US political situation determines the growing fear in world markets. Overview of USD, CAD, JPY

This morning, widespread sales continued. The Asia-Pacific markets are declining, although not as rapidly as the day before. Moreover, oil prices are trying to correct after yesterday's collapse, but the volume of the pullback is insignificant. After the correction, gold continues to grow.

A high level of uncertainty will be the main reason why it is not possible to build a long-term strategy before the Fed reveals the mechanism for targeting the average level of inflation. According to the BEA quarterly report published on Friday, the current account deficit in Q2 fell sharply to 170.5 billion. And as historical experience shows, deficit reduction is possible when the dollar's liquidity increases, but in contrast, the deficit begins to grow again as soon as the liquidity decreases.

At the same time, the decline in liquidity leads to the dollar's strengthening. Since the Fed has started to reduce the provision of liquidity, this is expected to affect the dollar's strength, which we see from the CFTC reports. In this regard, the net short position has recently begun to decline.

However, a stronger dollar will not help in targeting inflation; apparently, the Fed needs to see the dollar weaken, which means, provide more liquidity to the markets, or in short, start a new QE program. The situation is complicated by the fact that the Fed initially wants to see the fiscal measures by which the Republicans and Democrats entered the clinch in Congress. As a result, if tax incentives are not adopted, and the Fed does not announce a new QE, then the dollar will begin to strengthen rapidly, which will overturn the new Fed program.

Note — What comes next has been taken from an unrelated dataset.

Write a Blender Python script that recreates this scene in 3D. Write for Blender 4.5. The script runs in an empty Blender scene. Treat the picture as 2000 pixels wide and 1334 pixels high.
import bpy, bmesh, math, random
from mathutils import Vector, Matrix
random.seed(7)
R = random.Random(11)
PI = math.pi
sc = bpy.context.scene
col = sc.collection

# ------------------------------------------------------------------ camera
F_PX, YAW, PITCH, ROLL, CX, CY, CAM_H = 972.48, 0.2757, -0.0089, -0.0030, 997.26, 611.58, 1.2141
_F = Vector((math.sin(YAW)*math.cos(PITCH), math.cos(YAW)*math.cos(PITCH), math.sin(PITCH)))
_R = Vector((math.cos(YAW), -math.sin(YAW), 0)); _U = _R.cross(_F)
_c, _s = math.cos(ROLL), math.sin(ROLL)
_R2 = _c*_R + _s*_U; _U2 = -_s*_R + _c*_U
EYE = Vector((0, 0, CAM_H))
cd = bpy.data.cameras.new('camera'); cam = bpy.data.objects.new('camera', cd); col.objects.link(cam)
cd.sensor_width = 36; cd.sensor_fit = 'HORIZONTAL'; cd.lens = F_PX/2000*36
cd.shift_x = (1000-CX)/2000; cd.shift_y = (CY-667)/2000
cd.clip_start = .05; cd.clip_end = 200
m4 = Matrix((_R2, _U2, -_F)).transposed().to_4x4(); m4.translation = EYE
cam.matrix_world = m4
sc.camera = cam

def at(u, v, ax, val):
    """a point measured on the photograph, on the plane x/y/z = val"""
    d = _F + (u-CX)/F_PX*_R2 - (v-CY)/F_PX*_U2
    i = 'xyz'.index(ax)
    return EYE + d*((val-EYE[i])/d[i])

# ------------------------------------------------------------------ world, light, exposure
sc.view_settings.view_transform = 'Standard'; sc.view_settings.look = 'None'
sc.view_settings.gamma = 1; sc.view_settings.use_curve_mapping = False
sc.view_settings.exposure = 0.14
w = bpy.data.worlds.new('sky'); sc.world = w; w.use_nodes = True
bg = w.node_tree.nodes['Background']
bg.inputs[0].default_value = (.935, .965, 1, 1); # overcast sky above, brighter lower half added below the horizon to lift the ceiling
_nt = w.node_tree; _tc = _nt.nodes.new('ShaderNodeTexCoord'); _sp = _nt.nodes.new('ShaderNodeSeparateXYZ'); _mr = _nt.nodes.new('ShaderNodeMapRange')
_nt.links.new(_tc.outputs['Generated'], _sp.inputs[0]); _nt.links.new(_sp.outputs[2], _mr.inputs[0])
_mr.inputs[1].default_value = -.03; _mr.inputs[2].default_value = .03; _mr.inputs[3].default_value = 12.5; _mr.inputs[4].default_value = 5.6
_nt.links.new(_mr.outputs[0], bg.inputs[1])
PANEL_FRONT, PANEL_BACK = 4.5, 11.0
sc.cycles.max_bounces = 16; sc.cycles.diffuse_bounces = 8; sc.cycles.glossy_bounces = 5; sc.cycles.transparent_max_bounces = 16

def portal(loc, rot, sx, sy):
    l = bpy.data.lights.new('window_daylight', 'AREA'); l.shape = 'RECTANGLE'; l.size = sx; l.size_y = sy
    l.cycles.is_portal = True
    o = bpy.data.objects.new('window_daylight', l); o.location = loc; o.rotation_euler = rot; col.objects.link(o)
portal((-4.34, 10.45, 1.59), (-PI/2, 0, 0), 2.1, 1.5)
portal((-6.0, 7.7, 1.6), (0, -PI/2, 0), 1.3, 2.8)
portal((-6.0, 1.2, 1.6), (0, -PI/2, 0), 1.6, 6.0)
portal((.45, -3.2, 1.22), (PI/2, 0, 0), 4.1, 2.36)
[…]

If Congress reaches an agreement and gives the Fed the opportunity to launch its program in conjunction with tax incentives, then this, on the contrary, will lead to a strong decline in the dollar.

This uncertainty dominates the markets and makes it impossible to make long-term forecasts.

USD/CAD

The Canadian dollar is negatively affected by both general sales, primarily in raw materials, and unconvincing macroeconomic data. The CAD sale was triggered by a weak ADP report last week, which showed a 205.4 thousand job cut in the private sector in August, while an increase of 900 thousand was expected. And on Friday, it was revealed that retail sales fell in July.

The net short position of the Canadian dollar has not changed significantly. The TP remains above the spot price, which puts pressure on the "loonie" and pushes USD/CAD to rise.

The Canadian currency broke through both the resistances of 1.3250 and 1.3310, which changed the technical picture and is now becoming more bullish. Thus, we should expect the growth to continue at least to the border of the 1.3370/80 channel, and if the panic grows, the growth of this currency may continue without a serious correction up to 1.3650.

USD/JPY

Japan's core consumer price index fell 0.4% y/y in August. This is the first decline in 3 months and the largest since November 2016.

Deflationary pressure is growing, which is putting strong bullish pressure on the yen, along with the growing demand for defensive assets.

The net long position of the yen rose to 2.714 billion over the reporting week. The target price is still above the spot price, but went below the average and most likely, the correction after the fall in February is over.

The lower limit of the channel is 102.30/50, and if the panic sales continue, nothing will prevent the yen from declining to this level. Moreover, a local top can be formed in the middle of the 106.70/80 channel, from where the price will decline. To cancel this scenario, important and positive global news should be released.